Le prochain candidat républicain à la Maison Blanche, en 2016, sera-t-il favorable au mariage homosexuel? Impensable en 2012, ce revirement est désormais prédit comme inévitable par certains à droite, alors qu’une solide majorité d’Américains soutiennent ces unions.
Les responsables du parti républicain ayant viré leur cuti se comptent encore sur les doigts d’une main. Au Sénat, ils ne sont que deux sur 45.
Mais ces rares conversions font écho à la vague de prises de position favorables au mariage gay parmi les démocrates depuis un an. Jusqu’en mai 2012, le président Barack Obama se disait encore hésitant. Aujourd’hui, 51 des 55 démocrates du Sénat – dont cinq dans la dernière semaine – se sont déclarés en faveur, et de l’ancienne secrétaire d’Etat Hillary Clinton au président, rares sont les démocrates qui restent opposés ou silencieux sur la question.
C’est l’homosexualité de son fils qui a convaincu Rob Portman, sénateur républicain et proche de l’ex-candidat à la présidentielle Mitt Romney, de rompre avec l’orthodoxie de son parti et d’annoncer en mars qu’il pensait que deux hommes ou deux femmes devaient pouvoir se marier.
Certains responsables conservateurs, à l’instar du nouveau sénateur Jeff Flake, 50 ans, osent même qualifier « d’inévitable » le soutien du prochain candidat du parti en faveur de l’ouverture du mariage.

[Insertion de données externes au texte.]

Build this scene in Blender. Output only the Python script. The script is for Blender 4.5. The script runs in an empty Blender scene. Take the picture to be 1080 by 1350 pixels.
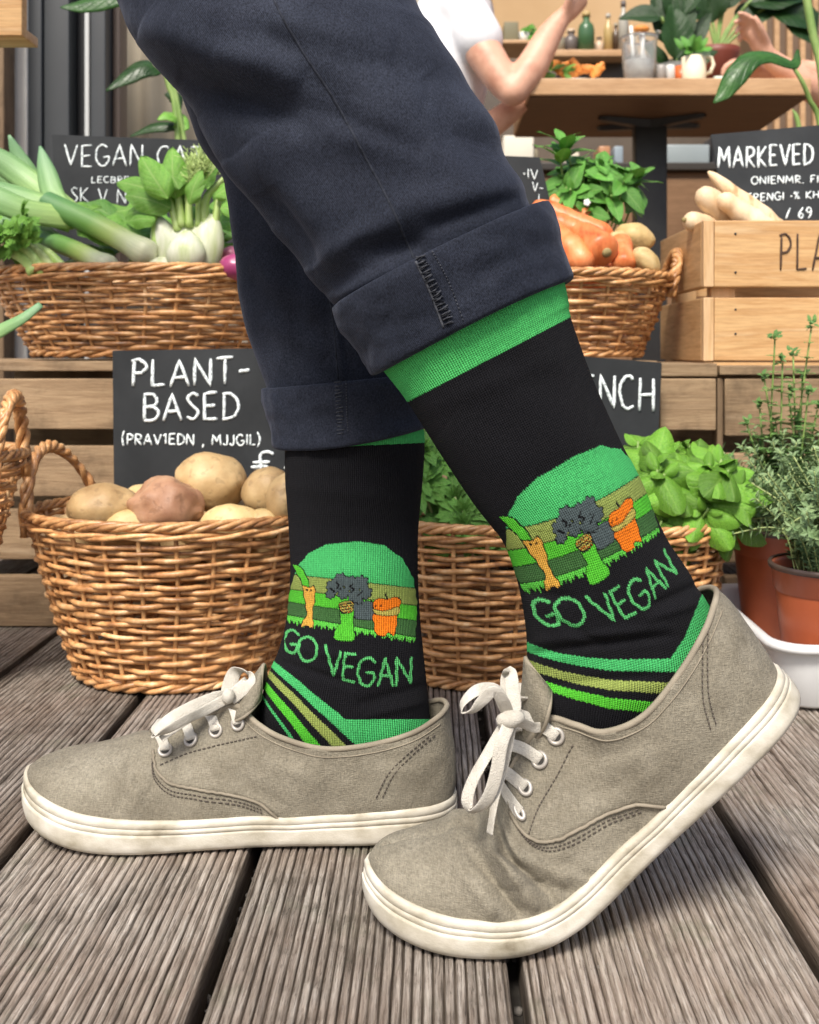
import bpy, bmesh, math, random
import numpy as np
from mathutils import Vector, Matrix, noise
from mathutils.bvhtree import BVHTree
random.seed(7)
PI = math.pi
scene = bpy.context.scene
COL = scene.collection
# ---------------------------------------------------------------- camera, sky, sun, exposure
F = 1400.0; EYE = 0.36; CX = 573.0; CY = 463.0       # focal length in photo pixels, eye height, optical axis
cam_data = bpy.data.cameras.new('camera')
cam = bpy.data.objects.new('camera', cam_data); COL.objects.link(cam)
cam.location = (0, 0, EYE); cam.rotation_euler = (math.radians(90), 0, 0)
cam_data.sensor_fit = 'HORIZONTAL'; cam_data.sensor_width = 36.0
cam_data.lens = 36.0 * F / 1080.0
cam_data.shift_x = (540 - CX) / 1080.0
cam_data.shift_y = -(675 - CY) / 1080.0
cam_data.clip_start = 0.02; cam_data.clip_end = 300
cam_data.dof.use_dof = True; cam_data.dof.focus_distance = 0.74; cam_data.dof.aperture_fstop = 17
scene.camera = cam
world = bpy.data.worlds.new('World'); scene.world = world; world.use_nodes = True
wn = world.node_tree.nodes; wl = world.node_tree.links
bg = wn['Background']; sky = wn.new('ShaderNodeTexSky'); sky.sky_type = 'NISHITA'
SUN_EL = math.radians(52); SUN_ROT = math.radians(196)
sky.sun_disc = False; sky.sun_elevation = SUN_EL; sky.sun_rotation = SUN_ROT
sky.air_density = 1.0; sky.dust_density = 4.0; sky.ozone_density = 0.6
wl.new(sky.outputs[0], bg.inputs[0]); bg.inputs[1].default_value = 0.095
sd = bpy.data.lights.new('sun', 'SUN'); sd.energy = 2.45; sd.angle = math.radians(16); sd.color = (1, .95, .87)
sun = bpy.data.objects.new('sun', sd); COL.objects.link(sun)
sdir = Vector((math.sin(SUN_ROT) * math.cos(SUN_EL), math.cos(SUN_ROT) * math.cos(SUN_EL), math.sin(SUN_EL)))
sun.location = sdir * 10; sun.rotation_euler = sdir.to_track_quat('Z', 'Y').to_euler()
scene.view_settings.view_transform = 'Standard'; scene.view_settings.look = 'None'
scene.view_settings.gamma = 1; scene.view_settings.exposure = 0.82
scene.view_settings.use_curve_mapping = False
scene.cycles.max_bounces = 6; scene.cycles.transparent_max_bounces = 8

# ---------------------------------------------------------------- helpers
def P(px, py, d): return Vector(((px - CX) * d / F, d, EYE - (py - CY) * d / F))
def pix(v): return (CX + v[0] * F / v[1], CY + (EYE - v[2]) * F / v[1])
def lin(c):
    return tuple((x / 255 / 12.92 if x <= 10 else ((x / 255 + .055) / 1.055) ** 2.4) for x in c)
def cr(pts, n, closed=False):
    """Catmull-Rom resample of a list of vectors to n points"""
    A = np.array([list(p) for p in pts], float); m = len(A)
    if m == 1: return np.repeat(A, n, 0)
    segs = m if closed else m - 1
    t = np.linspace(0, segs, n, endpoint=not closed); i = np.minimum(t.astype(int), segs - 1); f = (t - i)[:, None]
    if closed: g = lambda k: A[k % m]
    else:
        B = np.vstack([2 * A[0] - A[1], A, 2 * A[-1] - A[-2]]); g = lambda k: B[k + 1]
    p0, p1, p2, p3 = g(i - 1), g(i), g(i + 1), g(i + 2)
    return .5 * (2 * p1 + (p2 - p0) * f + (2 * p0 - 5 * p1 + 4 * p2 - p3) * f ** 2 + (3 * p1 - p0 - 3 * p2 + p3) * f ** 3)

class MB:
    def __init__(s): s.v = []; s.f = []
    def add(s, v, f):
        o = len(s.v); s.v.extend([tuple(map(float, x)) for x in v]); s.f.extend([tuple(o + i for i in q) for q in f]); return s
    def grid(s, rows, closed_u=False, closed_v=False, flip=False):
        nv = len(rows); nu = len(rows[0]); v = [p for r in rows for p in r]; f = []
        for j in range(nv if closed_v else nv - 1):
            for i in range(nu if closed_u else nu - 1):
                a = j * nu + i; b = j * nu + (i + 1) % nu; c = ((j + 1) % nv) * nu + (i + 1) % nu; d = ((j + 1) % nv) * nu + i
                f.append((a, d, c, b) if flip else (a, b, c, d))
        return s.add(v, f)
    def tube(s, pts, r, seg=6, closed=False, caps=True, sx=1.0):
        pts = [Vector(p) for p in pts]; n = len(pts)
        rr = r if hasattr(r, '__len__') else [r] * n
        T = []
        for i in range(n):
            a = pts[(i - 1) % n] if (closed or i > 0) else pts[0]; b = pts[(i + 1) % n] if (closed or i < n - 1) else pts[-1]
            t = (b - a); T.append(t.normalized() if t.length > 1e-9 else Vector((0, 0, 1)))
        up = Vector((0, 0, 1)) if abs(T[0].z) < .9 else Vector((0, 1, 0))
        rows = []
        N = (up - T[0] * up.dot(T[0])).normalized()
        for i in range(n):
            N = (N - T[i] * N.dot(T[i])); N = N.normalized() if N.length > 1e-6 else T[i].orthogonal().normalized()
            Bn = T[i].cross(N)
            rows.append([pts[i] + N * (rr[i] * math.cos(2 * PI * k / seg)) + Bn * (rr[i] * sx * math.sin(2 * PI * k / seg)) for k in range(seg)])
        o = len(s.v); s.grid(rows, closed_u=True, closed_v=closed, flip=True)
        if caps and not closed:
            s.f.append(tuple(o + k for k in range(seg))); s.f.append(tuple(o + (n - 1) * seg + seg - 1 - k for k in range(seg)))
        return s
    def ribbon(s, pts, wd, w, th):
        """flat strap: wd = width direction per point"""
        rows = []; n = len(pts)
        for i in range(n):
            p = Vector(pts[i]); t = (Vector(pts[min(i + 1, n - 1)]) - Vector(pts[max(i - 1, 0)])).normalized()
            x = Vector(wd[i]); x = (x - t * x.dot(t)).normalized(); y = t.cross(x)
            ww = w[i] if hasattr(w, '__len__') else w
            rows.append([p + x * (ww * .5 * a) + y * (th * .5 * b) for a, b in ((-1, -.35), (-.86, -1), (-.3, -.8), (.3, -.8), (.86, -1), (1, -.35), (1, .35), (.86, 1), (.3, .8), (-.3, .8), (-.86, 1), (-1, .35))])
        o = len(s.v); s.grid(rows, closed_u=True)
        s.f.append(tuple(o + 11 - k for k in range(12))); s.f.append(tuple(o + (n - 1) * 12 + k for k in range(12)))
        return s
    def ell(s, c, r, nu=16, nv=10, R=None, nz=0, nsc=20, seed=0, prof=None):
        c = Vector(c); rows = []
        for j in range(nv + 1):
            ph = PI * j / nv; row = []
            for i in range(nu):
                th = 2 * PI * i / nu; d = Vector((math.sin(ph) * math.cos(th), math.sin(ph) * math.sin(th), math.cos(ph)))
                k = 1 + nz * noise.noise(d * nsc + Vector((seed, seed * 2, 0)))
                if prof: k *= 1
                v = Vector((d.x * r[0], d.y * r[1], d.z * r[2])) * k
                if R: v = R @ v
                row.append(c + v)
            rows.append(row)
        return s.grid(rows, closed_u=True, flip=True)
    def box(s, lo, hi):
        x0, y0, z0 = lo; x1, y1, z1 = hi
        return s.add([(x0, y0, z0), (x1, y0, z0), (x1, y1, z0), (x0, y1, z0), (x0, y0, z1), (x1, y0, z1), (x1, y1, z1), (x0, y1, z1)],
                     [(0, 3, 2, 1), (4, 5, 6, 7), (0, 1, 5, 4), (1, 2, 6, 5), (2, 3, 7, 6), (3, 0, 4, 7)])
    def lathe(s, c, prof, n=28, sy=1.0):
        rows = [[(c[0] + r * math.cos(2 * PI * i / n), c[1] + r * sy * math.sin(2 * PI * i / n), c[2] + z) for i in range(n)] for r, z in prof]
        return s.grid(rows, closed_u=True)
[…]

« Pouvez-vous imaginer que le candidat républicain lors de la prochaine élection présidentielle soutienne le mariage gay? », a-t-on demandé récemment sur ABC à Karl Rove, grand manitou républicain obsédé par la reconquête des tranches minoritaires de l’électorat. « Je le pourrais », a-t-il répondu.
58% des Américains favorables
La Cour suprême pourrait précipiter le débat. Les neuf juges de la plus haute instance judiciaire du pays doivent se prononcer d’ici juin dans deux affaires, l’une liée à l’interdiction du mariage gay en Californie (ouest) et l’autre relative à une loi prohibant la reconnaissance par l’Etat fédéral des mariages gays.

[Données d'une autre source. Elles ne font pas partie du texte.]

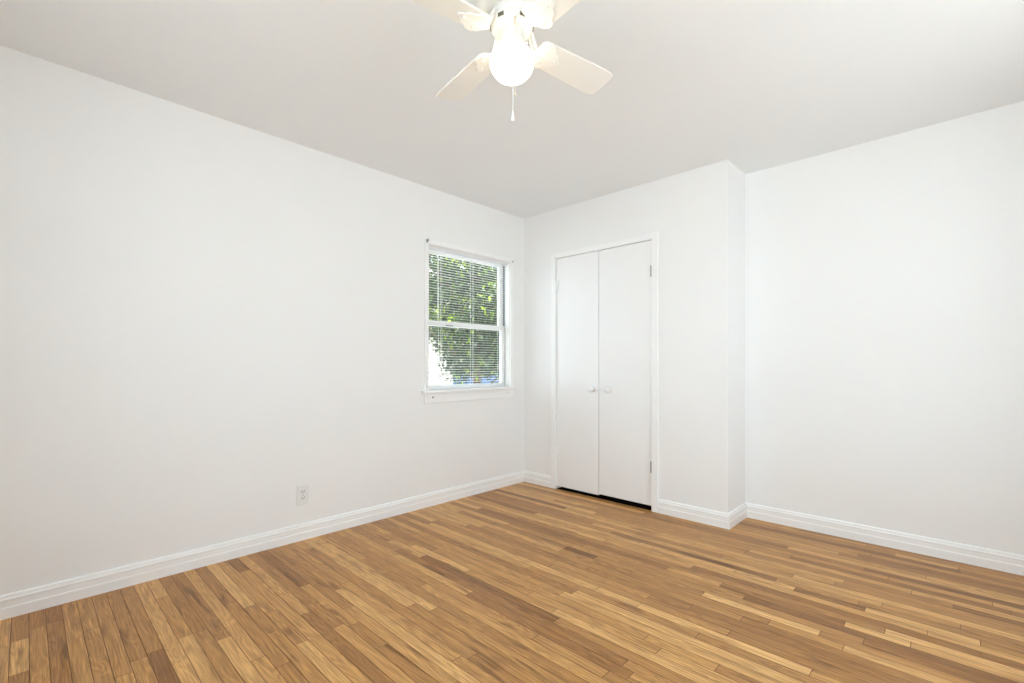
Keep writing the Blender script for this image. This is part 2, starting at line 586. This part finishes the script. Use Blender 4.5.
# ------------------------------------------------------------------ mini blind
BY0, BY1 = WY0 + 0.010, WY1 - 0.014
BXm = -0.028
bl = thing('window_blind', 'white horizontal mini blind with open slats hanging in the small window', 'blind', (0, 0, 0))
obj('head_rail', boxes((BXm - 0.014, BXm + 0.014, BY0, BY1, WZ1 - 0.027, WZ1 - 0.004)), M_RAIL, bl, bevel=0.002)
bm = bmesh.new()
zt, zb, pitch = WZ1 - 0.037, WZ0 + 0.036, 0.0205
nsl = int((zt - zb) / pitch)
tilt = math.radians(-6)
for i in range(nsl + 1):
    z = zt - i * pitch
    pr = []
    for k in range(5):
        u = (k / 4 - 0.5) * 0.025
        h = 0.0010 * (1 - (2 * k / 4 - 1) ** 2)
        pr.append((BXm + u * math.cos(tilt) - h * math.sin(tilt), z + u * math.sin(tilt) + h * math.cos(tilt)))
    up = [[bm.verts.new((x, yy, zz)) for x, zz in pr] for yy in (BY0 + 0.003, BY1 - 0.003)]
    dn = [[bm.verts.new((x, yy, zz - 0.0006)) for x, zz in pr] for yy in (BY0 + 0.003, BY1 - 0.003)]
    for k in range(4):
        bm.faces.new((up[0][k], up[0][k + 1], up[1][k + 1], up[1][k]))
        bm.faces.new((dn[0][k], dn[1][k], dn[1][k + 1], dn[0][k + 1]))
    for q in (0, 1):
        for k in range(4):
            bm.faces.new((up[q][k], dn[q][k], dn[q][k + 1], up[q][k + 1]))
    for k in (0, 4):
        bm.faces.new((up[0][k], up[1][k], dn[1][k], dn[0][k]))
obj('slats', bm, M_BLIND, bl)
obj('bottom_rail', boxes((BXm - 0.013, BXm + 0.013, BY0 + 0.003, BY1 - 0.003, WZ0 + 0.019, WZ0 + 0.031)), M_RAIL, bl, bevel=0.002)
for yy in (-0.955, -0.622, -0.300):
    bm = bmesh.new()
    for xx in (BXm - 0.0145, BXm + 0.0145):
        tube(bm, (xx, yy, WZ0 + 0.03), (xx, yy, WZ1 - 0.027), 0.0011, n=6)
    tube(bm, (BXm + 0.0145, yy + 0.012, WZ0 + 0.03), (BXm + 0.0145, yy + 0.012, WZ1 - 0.027), 0.0009, n=6)
    obj('ladder_cord', bm, M_BLIND, bl)
bm = bmesh.new()
tube(bm, (BXm + 0.020, -0.985, WZ1 - 0.05), (BXm + 0.020, -0.985, 1.43), 0.0042, n=6)
tube(bm, (BXm + 0.012, -0.985, WZ1 - 0.035), (BXm + 0.020, -0.985, WZ1 - 0.05), 0.002, n=6)
obj('tilt_wand', bm, M_WAND, bl)

# small hardware left on the casing


def bracket(name, label, loc, s, group=None):
    t = thing(name, label, 'bracket', loc, group)
    obj('mounting_plate', boxes((0, 0.002, -0.008 * s, 0.008 * s, -0.014 * s, 0.014 * s)), M_STEEL, t, bevel=0.001)
    bm = bmesh.new()
    tube(bm, (0.002, 0, 0), (0.022 * s, 0, 0), 0.004 * s)
    tube(bm, (0.020 * s, 0, -0.004 * s), (0.020 * s, 0, 0.014 * s), 0.004 * s)
    obj('hook', bm, M_STEEL, t)


bracket('curtain_bracket', 'grey metal curtain bracket at upper left corner of the window casing', (0.014, WY0 - 0.018, 2.024), 0.95)
bracket('curtain_bracket', 'tiny grey metal curtain bracket at upper right corner of the window casing', (0.014, WY1 + 0.020, 2.012), 0.55)


def screw(label, loc, r, m):
    bm = bmesh.new()
    lathe(bm, [(0, 0.007), (r * 0.6, 0.006), (r, 0.003), (r, 0)], 14, Matrix.Translation(loc) @ Matrix.Rotation(PI / 2, 4, 'Y'))
    tag(obj('screw_head', bm, m, smooth=True), label, 'screw')


screw('small grey screw head in the left end of the window apron', (0.013, -1.050, 0.832), 0.0075, M_STEEL)
screw('white painted plug in the right end of the window apron', (0.013, -0.222, 0.835), 0.011, M_TRIM)

# ------------------------------------------------------------------ wall outlet
ot = thing('wall_outlet', 'white duplex electrical outlet low on the left wall above the baseboard', 'outlet', (0, -2.030, 0.277))
obj('cover_plate', boxes((0, 0.0065, -0.037, 0.037, -0.060, 0.060)), M_PLATE, ot, bevel=0.003)
for s in (-1, 1):
    bm = bmesh.new()
    pts = [(0.0165 * math.cos(a) if abs(math.cos(a)) < 0.95 else math.copysign(0.0157, math.cos(a)), 0.0145 * math.sin(a)) for a in [2 * PI * k / 24 for k in range(24)]]
    prism(bm, pts, 0.0, 0.003, Matrix.Translation((0.006, 0, s * 0.0195)) @ Matrix(((0, 0, 1, 0), (1, 0, 0, 0), (0, 1, 0, 0), (0, 0, 0, 1))))
    r = obj('receptacle', bm, M_PLATE, ot)
    zz = s * 0.0195
    bm = boxes((0.0088, 0.0094, -0.0085, -0.0050, zz - 0.002, zz + 0.009), (0.0088, 0.0094, 0.0050, 0.0085, zz - 0.002, zz + 0.008))
    tube(bm, (0.0088, 0, zz - 0.007), (0.0094, 0, zz - 0.007), 0.0026)
    obj('slots', bm, M_SLOT, r)
bm = bmesh.new()
tube(bm, (0.006, 0, 0), (0.0072, 0, 0), 0.003)
obj('screw', bm, M_STEEL, ot)

# ------------------------------------------------------------------ ceiling fan
FXc, FYc = 1.825, -2.054
fan = thing('ceiling_fan', 'white four bladed ceiling fan with lit round globe and pull chains', 'ceiling fan', (FXc, FYc, H))
D = -H   # heights below are given above the floor


def fpart(name, bm, m, parent=fan, smooth=True):
    o = obj(name, bm, m, parent, smooth=smooth)
    return o


def lz(prof):
    return [(r, z + D) for r, z in prof]


bm = bmesh.new()
lathe(bm, lz([(0, 2.4395), (0.086, 2.4395), (0.088, 2.425), (0.080, 2.405), (0.070, 2.398), (0.0, 2.398)]), 40)
fpart('canopy', bm, M_FAN)
bm = bmesh.new()
lathe(bm, lz([(0, 2.398), (0.085, 2.398), (0.112, 2.388), (0.120, 2.372), (0.120, 2.325), (0.116, 2.315), (0.100, 2.302), (0.086, 2.296), (0.0, 2.296)]), 48)
fpart('motor_housing', bm, M_FAN)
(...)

Mais sans attendre son verdict, le mouvement de légalisation ne cesse de gagner du terrain. A ce jour, les couples de même sexe peuvent se marier dans neuf Etats sur 50 et dans la capitale fédérale Washington.

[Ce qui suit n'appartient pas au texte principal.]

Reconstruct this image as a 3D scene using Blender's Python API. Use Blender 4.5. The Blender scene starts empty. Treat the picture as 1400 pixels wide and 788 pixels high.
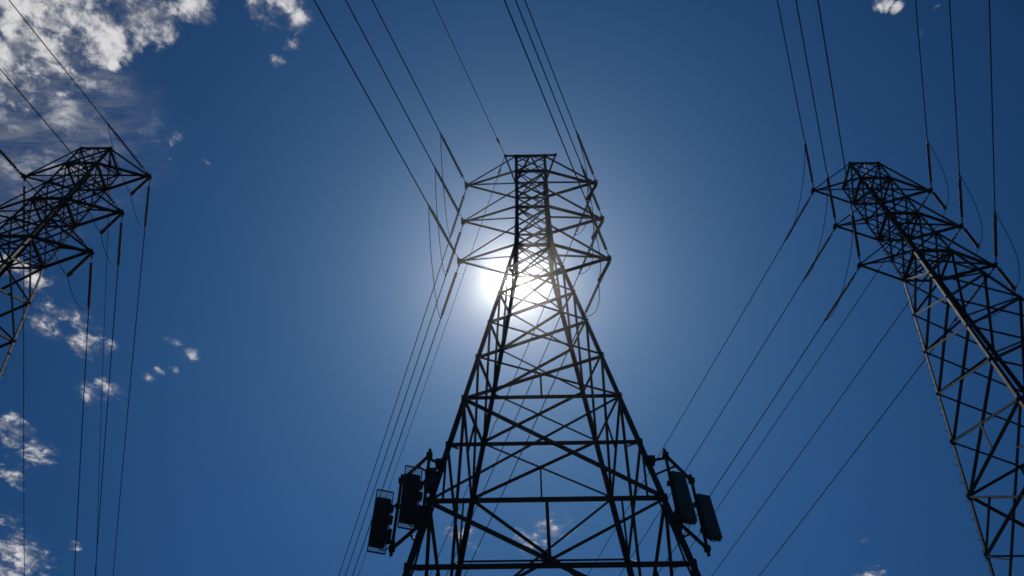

« La réalité est qu’il y a un mouvement irréfutable dans le pays » en faveur du mariage homosexuel, estime Evan Wolfson, militant de la première heure et président de Freedom to Marry.
« La vraie opposition au mariage gay s’érode et se résume à quelques groupes démographiques », dit-il à l’AFP, en citant les Américains de plus de 65 ans, les Blancs sans diplôme universitaire et les chrétiens évangéliques.
De fait, 58% des Américains se disent favorables à l’ouverture du mariage, selon la dernière enquête Washington Post/ABC News, une tendance confirmée par d’autres sondages.
Certains républicains militent pour l’adoption d’un ton plus tolérant en faveur des minorités qui ont voté massivement pour Barack Obama, des Hispaniques aux homosexuels, tels Eric Cantor, 49 ans, un des responsables de la Chambre des représentants.
Au sein de la bataille d’idées interne, un autre camp important rejette tout recentrage, même verbal, et affirme que le parti doit rester le champion des valeurs « familiales », centrées sur le « mariage traditionnel ».
« Je ne peux pas imaginer qu’un candidat qui soutienne le mariage gay remporte la nomination républicaine », dit Joseph Backholm, directeur exécutif du Family Policy Institute, une association de défense du mariage traditionnel.
Selon lui, « nous sommes au milieu d’un débat plein d’émotions », et ces émotions s’estomperont, sabrant d’autant l’intérêt des électeurs pour la question.